Likelihood: MODERATE
Impact: HIGH
Treatment: MITIGATE
Confidence: Moderate
Likelihood is moderate: no confirmed exploitation, no KEV listing, and attack delivery requires submitting a crafted file to the scanning engine — a non-trivial but realistic vector given ClamAV's broad file ingestion surface and the availability of public CVE detail that lowers attacker research burden. Impact is high because successful exploitation directly disables a primary endpoint detection control across potentially all managed endpoints simultaneously, and on Windows the advisory explicitly acknowledges historical RCE precedent for this memory corruption class — meaning the loss scenario extends from control impairment into potential host compromise.
Treatment rationale: The vulnerability is patchable via vendor-supplied update, the control being impaired (endpoint AV scanning) is a foundational security layer with no acceptable operational tolerance for outage, and the Windows RCE precedent elevates the risk beyond what any compensating-control-only or accept posture can responsibly absorb.
Third-Party / Supply-Chain Risk
ClamAV is an open-source scanning engine embedded by Cisco into Secure Endpoint — the flaw originates in a third-party parser dependency integrated into a commercial product, consistent with NIST SP 800-161 Tier 3 (supplier) risk. Organizations using Cisco Secure Endpoint Private Cloud deployments face the same connector-level exposure with potentially longer patch-cycle latency if the Private Cloud appliance update cadence lags the hosted offering. Managed security service providers (MSSPs) deploying Secure Endpoint on behalf of clients carry the exposure across their entire managed fleet.
Loss Exposure (illustrative)
Magnitude: Moderate to high — illustrative $250K–$2M per incident, scaling with fleet size and whether the DoS-only scenario escalates to RCE-based compromise on Windows
Frequency: For an organization with unpatched Secure Endpoint deployments and internet-facing or externally-accessible file processing workflows, illustrative frequency is low-to-moderate: perhaps once in a 2–4 year window absent active exploitation campaigns, rising if a weaponized PoC is published
Annualized: Illustrative ALE: $60K–$500K annually, weighted heavily by the probability of escalation to the RCE scenario vs. DoS-only
Basis: DoS scenario loss magnitude driven by: incident response labor for a fleet-wide scanning engine outage, gap-period exposure cost (threats undetected during outage window), and potential SLA or regulatory findings from control impairment. RCE scenario magnitude uplift driven by: host forensics, potential data exposure response, reputational cost, and regulatory notification overhead. Frequency derived from: no current KEV or active exploitation, but CVE is public and the file-submission vector is realistic in environments with email gateways, file-sharing integrations, or web download workflows. Magnitude range scales with fleet size — a 500-seat deployment vs. a 50,000-seat enterprise deployment are structurally different loss events.

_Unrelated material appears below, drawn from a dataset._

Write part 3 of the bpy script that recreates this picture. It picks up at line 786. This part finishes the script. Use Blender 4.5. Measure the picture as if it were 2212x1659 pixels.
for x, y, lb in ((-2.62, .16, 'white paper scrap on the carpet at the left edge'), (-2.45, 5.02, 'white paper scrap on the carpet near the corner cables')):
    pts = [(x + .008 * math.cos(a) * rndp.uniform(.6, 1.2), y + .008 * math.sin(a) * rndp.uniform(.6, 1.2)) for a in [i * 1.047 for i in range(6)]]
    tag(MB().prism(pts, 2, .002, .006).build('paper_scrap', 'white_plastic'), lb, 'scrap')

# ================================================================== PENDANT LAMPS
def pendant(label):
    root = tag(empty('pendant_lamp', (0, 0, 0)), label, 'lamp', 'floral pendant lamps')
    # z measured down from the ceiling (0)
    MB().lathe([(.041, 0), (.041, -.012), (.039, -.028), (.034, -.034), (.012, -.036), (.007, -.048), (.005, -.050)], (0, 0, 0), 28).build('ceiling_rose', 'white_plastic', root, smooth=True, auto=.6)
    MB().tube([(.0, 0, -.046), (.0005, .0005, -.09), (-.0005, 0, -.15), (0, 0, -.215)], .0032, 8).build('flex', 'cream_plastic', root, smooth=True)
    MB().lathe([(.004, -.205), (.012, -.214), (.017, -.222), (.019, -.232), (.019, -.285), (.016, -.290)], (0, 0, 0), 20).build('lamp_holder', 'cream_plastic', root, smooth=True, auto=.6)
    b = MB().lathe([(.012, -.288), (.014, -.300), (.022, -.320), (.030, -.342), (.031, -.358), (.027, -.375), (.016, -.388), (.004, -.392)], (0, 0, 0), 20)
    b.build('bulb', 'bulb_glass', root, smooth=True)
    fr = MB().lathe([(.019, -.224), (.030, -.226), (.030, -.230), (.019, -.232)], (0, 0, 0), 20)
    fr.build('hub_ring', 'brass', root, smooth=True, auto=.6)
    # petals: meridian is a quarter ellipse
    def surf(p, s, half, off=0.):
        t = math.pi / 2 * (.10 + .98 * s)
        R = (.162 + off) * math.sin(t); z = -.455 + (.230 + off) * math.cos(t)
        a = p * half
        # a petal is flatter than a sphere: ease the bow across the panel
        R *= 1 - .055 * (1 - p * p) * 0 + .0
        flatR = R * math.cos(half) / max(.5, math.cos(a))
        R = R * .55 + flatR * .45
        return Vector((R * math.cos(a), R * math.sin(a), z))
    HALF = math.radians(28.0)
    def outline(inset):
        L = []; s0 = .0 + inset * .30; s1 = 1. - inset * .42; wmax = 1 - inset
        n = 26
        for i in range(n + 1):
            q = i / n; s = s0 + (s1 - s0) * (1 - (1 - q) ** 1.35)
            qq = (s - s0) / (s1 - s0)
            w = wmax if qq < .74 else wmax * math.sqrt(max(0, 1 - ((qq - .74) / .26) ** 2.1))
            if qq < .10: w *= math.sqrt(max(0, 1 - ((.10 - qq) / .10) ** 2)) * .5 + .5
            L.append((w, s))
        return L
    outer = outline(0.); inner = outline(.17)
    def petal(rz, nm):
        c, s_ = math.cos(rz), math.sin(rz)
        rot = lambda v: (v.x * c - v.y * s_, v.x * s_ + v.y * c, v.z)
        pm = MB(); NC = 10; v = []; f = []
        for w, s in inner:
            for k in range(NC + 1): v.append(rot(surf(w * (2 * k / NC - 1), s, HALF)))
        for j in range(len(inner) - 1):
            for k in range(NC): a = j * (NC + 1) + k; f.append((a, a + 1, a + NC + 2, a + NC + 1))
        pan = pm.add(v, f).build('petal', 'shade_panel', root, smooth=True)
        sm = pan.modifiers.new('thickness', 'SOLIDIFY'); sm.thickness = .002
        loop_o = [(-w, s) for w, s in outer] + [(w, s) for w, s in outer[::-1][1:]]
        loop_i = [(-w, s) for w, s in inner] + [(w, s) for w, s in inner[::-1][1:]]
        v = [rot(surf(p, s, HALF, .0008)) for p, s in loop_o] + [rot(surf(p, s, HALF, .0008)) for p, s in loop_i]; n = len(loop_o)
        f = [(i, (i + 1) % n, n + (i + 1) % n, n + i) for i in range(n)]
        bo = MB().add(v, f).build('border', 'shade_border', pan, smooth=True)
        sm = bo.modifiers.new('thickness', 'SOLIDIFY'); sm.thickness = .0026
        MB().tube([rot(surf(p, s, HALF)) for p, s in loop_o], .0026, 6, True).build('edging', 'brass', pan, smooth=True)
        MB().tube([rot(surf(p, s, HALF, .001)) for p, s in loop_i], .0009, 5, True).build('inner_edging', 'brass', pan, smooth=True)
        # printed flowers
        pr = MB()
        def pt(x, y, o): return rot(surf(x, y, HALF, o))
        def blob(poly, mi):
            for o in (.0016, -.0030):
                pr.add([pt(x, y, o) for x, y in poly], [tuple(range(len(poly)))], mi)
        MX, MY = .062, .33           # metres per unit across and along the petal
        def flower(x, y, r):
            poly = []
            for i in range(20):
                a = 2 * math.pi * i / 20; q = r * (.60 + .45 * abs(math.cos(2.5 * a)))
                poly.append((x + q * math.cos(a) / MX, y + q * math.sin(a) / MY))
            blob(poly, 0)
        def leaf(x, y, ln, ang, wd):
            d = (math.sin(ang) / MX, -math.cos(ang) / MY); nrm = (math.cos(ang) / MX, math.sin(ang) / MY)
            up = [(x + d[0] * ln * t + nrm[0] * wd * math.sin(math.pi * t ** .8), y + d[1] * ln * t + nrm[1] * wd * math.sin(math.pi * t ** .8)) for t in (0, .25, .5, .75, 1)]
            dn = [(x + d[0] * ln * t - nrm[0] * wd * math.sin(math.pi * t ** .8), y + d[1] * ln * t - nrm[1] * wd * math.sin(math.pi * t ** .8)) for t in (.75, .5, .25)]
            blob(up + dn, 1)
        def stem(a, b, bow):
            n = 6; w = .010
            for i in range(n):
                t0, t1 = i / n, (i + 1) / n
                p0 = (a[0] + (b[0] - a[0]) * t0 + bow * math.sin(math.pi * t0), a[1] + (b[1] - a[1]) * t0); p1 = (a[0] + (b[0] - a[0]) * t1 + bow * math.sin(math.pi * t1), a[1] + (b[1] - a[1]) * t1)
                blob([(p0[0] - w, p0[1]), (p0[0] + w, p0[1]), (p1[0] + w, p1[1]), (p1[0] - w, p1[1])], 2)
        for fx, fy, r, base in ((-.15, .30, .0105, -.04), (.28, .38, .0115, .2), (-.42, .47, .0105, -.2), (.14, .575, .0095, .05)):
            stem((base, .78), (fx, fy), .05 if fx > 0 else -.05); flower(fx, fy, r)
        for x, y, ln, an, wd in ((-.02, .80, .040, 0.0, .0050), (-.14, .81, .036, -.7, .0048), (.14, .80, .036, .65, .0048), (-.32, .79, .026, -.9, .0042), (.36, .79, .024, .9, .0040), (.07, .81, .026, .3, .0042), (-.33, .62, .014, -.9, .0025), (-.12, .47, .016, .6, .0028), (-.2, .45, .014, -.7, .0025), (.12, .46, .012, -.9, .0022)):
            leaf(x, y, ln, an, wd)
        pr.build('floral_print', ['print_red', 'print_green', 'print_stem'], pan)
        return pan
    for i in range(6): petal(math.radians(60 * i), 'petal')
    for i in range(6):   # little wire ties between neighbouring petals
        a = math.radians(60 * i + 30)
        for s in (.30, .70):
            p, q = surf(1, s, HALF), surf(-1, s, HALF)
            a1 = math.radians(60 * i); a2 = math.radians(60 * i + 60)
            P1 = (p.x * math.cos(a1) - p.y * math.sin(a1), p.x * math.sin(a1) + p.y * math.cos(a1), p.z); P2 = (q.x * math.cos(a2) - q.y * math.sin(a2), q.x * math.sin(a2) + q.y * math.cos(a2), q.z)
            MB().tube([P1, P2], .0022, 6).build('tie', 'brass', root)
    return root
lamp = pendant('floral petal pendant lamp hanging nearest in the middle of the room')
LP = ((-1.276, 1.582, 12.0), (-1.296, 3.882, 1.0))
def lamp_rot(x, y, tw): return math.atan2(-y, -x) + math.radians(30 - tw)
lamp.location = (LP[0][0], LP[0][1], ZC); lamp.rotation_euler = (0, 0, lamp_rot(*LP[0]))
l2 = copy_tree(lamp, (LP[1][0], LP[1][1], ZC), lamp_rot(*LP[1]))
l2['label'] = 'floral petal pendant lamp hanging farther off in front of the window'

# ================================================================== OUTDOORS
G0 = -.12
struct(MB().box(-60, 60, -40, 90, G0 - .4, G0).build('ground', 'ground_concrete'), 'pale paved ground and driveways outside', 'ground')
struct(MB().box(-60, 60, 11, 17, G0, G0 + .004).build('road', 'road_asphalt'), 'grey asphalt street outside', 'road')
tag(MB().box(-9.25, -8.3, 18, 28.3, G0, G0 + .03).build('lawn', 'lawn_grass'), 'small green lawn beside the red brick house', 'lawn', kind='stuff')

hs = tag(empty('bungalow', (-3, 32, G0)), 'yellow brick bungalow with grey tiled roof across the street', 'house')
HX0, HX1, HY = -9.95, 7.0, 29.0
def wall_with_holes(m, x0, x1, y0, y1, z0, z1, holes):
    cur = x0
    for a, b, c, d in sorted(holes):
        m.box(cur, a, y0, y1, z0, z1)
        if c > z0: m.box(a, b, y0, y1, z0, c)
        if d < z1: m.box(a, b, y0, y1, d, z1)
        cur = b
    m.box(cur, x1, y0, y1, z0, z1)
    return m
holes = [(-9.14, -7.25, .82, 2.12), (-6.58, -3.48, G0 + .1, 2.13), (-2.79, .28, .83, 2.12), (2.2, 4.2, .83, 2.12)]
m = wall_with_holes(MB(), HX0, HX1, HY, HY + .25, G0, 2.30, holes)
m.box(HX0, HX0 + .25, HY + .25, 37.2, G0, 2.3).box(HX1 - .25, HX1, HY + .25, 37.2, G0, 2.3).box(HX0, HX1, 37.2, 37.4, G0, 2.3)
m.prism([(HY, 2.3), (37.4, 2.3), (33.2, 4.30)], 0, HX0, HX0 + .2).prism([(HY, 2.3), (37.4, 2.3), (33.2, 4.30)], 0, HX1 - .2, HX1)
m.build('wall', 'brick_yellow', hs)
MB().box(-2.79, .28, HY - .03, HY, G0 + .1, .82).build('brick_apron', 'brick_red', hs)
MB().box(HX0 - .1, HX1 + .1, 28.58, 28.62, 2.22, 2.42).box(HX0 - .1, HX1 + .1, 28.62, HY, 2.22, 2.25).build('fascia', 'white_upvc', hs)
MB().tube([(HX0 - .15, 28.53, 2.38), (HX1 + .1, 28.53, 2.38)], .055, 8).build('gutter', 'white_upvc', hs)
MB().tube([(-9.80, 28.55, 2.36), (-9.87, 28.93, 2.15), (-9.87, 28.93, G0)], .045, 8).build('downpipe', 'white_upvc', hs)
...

Illustrative estimate — not actuarially derived.
Insurance / Contractual / Legal — Potential Obligations
Potential triggers, not legal determinations. Verify with counsel/broker before acting.
• If Windows endpoints are compromised via the RCE-class escalation path and regulated data is accessed, this may invoke state or federal breach-notification obligations — verify with counsel.
• An incident resulting in confirmed endpoint compromise may trigger cyber-insurance notice obligations or claim conditions tied to unpatched critical vulnerabilities — verify with broker.
• Organizations subject to PCI-DSS, HIPAA, or FedRAMP continuous monitoring requirements may face compliance reporting obligations if the endpoint protection control is confirmed impaired for a material period — verify with counsel.